++++ Material provided ++++

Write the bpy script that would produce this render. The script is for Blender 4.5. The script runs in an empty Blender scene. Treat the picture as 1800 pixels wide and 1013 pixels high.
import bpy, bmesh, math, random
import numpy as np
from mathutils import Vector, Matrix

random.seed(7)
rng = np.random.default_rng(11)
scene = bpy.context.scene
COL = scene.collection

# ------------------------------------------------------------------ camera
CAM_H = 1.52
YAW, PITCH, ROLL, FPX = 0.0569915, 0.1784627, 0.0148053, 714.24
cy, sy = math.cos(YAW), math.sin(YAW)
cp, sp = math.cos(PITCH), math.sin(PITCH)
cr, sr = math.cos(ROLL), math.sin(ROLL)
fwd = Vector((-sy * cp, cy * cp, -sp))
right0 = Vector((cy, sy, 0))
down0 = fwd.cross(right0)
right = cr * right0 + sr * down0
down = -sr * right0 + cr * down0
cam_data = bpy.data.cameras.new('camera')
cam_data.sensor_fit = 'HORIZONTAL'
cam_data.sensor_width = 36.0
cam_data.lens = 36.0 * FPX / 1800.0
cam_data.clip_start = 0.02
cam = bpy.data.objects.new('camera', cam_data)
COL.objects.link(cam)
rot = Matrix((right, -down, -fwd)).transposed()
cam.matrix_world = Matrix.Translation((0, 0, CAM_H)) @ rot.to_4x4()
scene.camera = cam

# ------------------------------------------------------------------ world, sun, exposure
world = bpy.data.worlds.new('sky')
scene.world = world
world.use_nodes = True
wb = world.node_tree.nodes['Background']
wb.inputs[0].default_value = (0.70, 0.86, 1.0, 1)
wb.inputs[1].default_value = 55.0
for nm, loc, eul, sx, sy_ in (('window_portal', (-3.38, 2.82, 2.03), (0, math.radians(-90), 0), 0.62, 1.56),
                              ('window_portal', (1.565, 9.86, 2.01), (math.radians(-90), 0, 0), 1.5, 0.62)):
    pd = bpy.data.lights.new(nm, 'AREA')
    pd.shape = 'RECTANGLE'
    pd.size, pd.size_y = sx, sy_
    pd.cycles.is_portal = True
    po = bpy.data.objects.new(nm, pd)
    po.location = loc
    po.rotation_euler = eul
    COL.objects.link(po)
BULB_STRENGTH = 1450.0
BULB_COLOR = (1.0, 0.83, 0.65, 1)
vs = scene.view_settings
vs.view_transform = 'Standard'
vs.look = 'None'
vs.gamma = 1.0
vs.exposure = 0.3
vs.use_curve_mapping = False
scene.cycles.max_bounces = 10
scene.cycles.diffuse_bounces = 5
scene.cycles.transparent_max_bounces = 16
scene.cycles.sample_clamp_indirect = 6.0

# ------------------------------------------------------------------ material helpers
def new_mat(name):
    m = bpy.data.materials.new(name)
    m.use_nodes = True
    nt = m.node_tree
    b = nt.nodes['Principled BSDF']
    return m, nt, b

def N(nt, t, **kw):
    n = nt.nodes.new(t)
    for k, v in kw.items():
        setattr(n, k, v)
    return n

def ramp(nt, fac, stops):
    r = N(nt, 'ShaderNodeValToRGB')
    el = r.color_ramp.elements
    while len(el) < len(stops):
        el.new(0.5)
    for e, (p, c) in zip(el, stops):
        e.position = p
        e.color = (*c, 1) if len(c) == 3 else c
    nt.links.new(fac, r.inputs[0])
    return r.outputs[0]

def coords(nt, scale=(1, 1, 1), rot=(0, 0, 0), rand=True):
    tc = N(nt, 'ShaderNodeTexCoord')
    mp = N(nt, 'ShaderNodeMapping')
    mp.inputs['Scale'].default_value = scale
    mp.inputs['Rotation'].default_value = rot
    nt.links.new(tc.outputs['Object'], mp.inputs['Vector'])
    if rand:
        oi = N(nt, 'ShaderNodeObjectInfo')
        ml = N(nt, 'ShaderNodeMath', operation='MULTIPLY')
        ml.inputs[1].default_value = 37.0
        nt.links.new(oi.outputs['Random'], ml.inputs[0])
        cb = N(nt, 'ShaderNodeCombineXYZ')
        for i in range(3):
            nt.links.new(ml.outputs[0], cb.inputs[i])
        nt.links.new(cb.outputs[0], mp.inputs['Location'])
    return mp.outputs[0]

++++

### What you should do
Recopy the whole listing exactly.

### Exercise answer
Write the bpy script that would produce this render. The script is for Blender 4.5. The script runs in an empty Blender scene. Treat the picture as 1800 pixels wide and 1013 pixels high.
import bpy, bmesh, math, random
import numpy as np
from mathutils import Vector, Matrix

random.seed(7)
rng = np.random.default_rng(11)
scene = bpy.context.scene
COL = scene.collection

# ------------------------------------------------------------------ camera
CAM_H = 1.52
YAW, PITCH, ROLL, FPX = 0.0569915, 0.1784627, 0.0148053, 714.24
cy, sy = math.cos(YAW), math.sin(YAW)
cp, sp = math.cos(PITCH), math.sin(PITCH)
cr, sr = math.cos(ROLL), math.sin(ROLL)
fwd = Vector((-sy * cp, cy * cp, -sp))
right0 = Vector((cy, sy, 0))
down0 = fwd.cross(right0)
right = cr * right0 + sr * down0
down = -sr * right0 + cr * down0
cam_data = bpy.data.cameras.new('camera')
cam_data.sensor_fit = 'HORIZONTAL'
cam_data.sensor_width = 36.0
cam_data.lens = 36.0 * FPX / 1800.0
cam_data.clip_start = 0.02
cam = bpy.data.objects.new('camera', cam_data)
COL.objects.link(cam)
rot = Matrix((right, -down, -fwd)).transposed()
cam.matrix_world = Matrix.Translation((0, 0, CAM_H)) @ rot.to_4x4()
scene.camera = cam

# ------------------------------------------------------------------ world, sun, exposure
world = bpy.data.worlds.new('sky')
scene.world = world
world.use_nodes = True
wb = world.node_tree.nodes['Background']
wb.inputs[0].default_value = (0.70, 0.86, 1.0, 1)
wb.inputs[1].default_value = 55.0
for nm, loc, eul, sx, sy_ in (('window_portal', (-3.38, 2.82, 2.03), (0, math.radians(-90), 0), 0.62, 1.56),
                              ('window_portal', (1.565, 9.86, 2.01), (math.radians(-90), 0, 0), 1.5, 0.62)):
    pd = bpy.data.lights.new(nm, 'AREA')
    pd.shape = 'RECTANGLE'
    pd.size, pd.size_y = sx, sy_
    pd.cycles.is_portal = True
    po = bpy.data.objects.new(nm, pd)
    po.location = loc
    po.rotation_euler = eul
    COL.objects.link(po)
BULB_STRENGTH = 1450.0
BULB_COLOR = (1.0, 0.83, 0.65, 1)
vs = scene.view_settings
vs.view_transform = 'Standard'
vs.look = 'None'
vs.gamma = 1.0
vs.exposure = 0.3
vs.use_curve_mapping = False
scene.cycles.max_bounces = 10
scene.cycles.diffuse_bounces = 5
scene.cycles.transparent_max_bounces = 16
scene.cycles.sample_clamp_indirect = 6.0

# ------------------------------------------------------------------ material helpers
def new_mat(name):
    m = bpy.data.materials.new(name)
    m.use_nodes = True
    nt = m.node_tree
    b = nt.nodes['Principled BSDF']
    return m, nt, b

def N(nt, t, **kw):
    n = nt.nodes.new(t)
    for k, v in kw.items():
        setattr(n, k, v)
    return n

def ramp(nt, fac, stops):
    r = N(nt, 'ShaderNodeValToRGB')
    el = r.color_ramp.elements
    while len(el) < len(stops):
        el.new(0.5)
    for e, (p, c) in zip(el, stops):
        e.position = p
        e.color = (*c, 1) if len(c) == 3 else c
    nt.links.new(fac, r.inputs[0])
    return r.outputs[0]

def coords(nt, scale=(1, 1, 1), rot=(0, 0, 0), rand=True):
    tc = N(nt, 'ShaderNodeTexCoord')
    mp = N(nt, 'ShaderNodeMapping')
    mp.inputs['Scale'].default_value = scale
    mp.inputs['Rotation'].default_value = rot
    nt.links.new(tc.outputs['Object'], mp.inputs['Vector'])
    if rand:
        oi = N(nt, 'ShaderNodeObjectInfo')
        ml = N(nt, 'ShaderNodeMath', operation='MULTIPLY')
        ml.inputs[1].default_value = 37.0
        nt.links.new(oi.outputs['Random'], ml.inputs[0])
        cb = N(nt, 'ShaderNodeCombineXYZ')
        for i in range(3):
            nt.links.new(ml.outputs[0], cb.inputs[i])
        nt.links.new(cb.outputs[0], mp.inputs['Location'])
    return mp.outputs[0]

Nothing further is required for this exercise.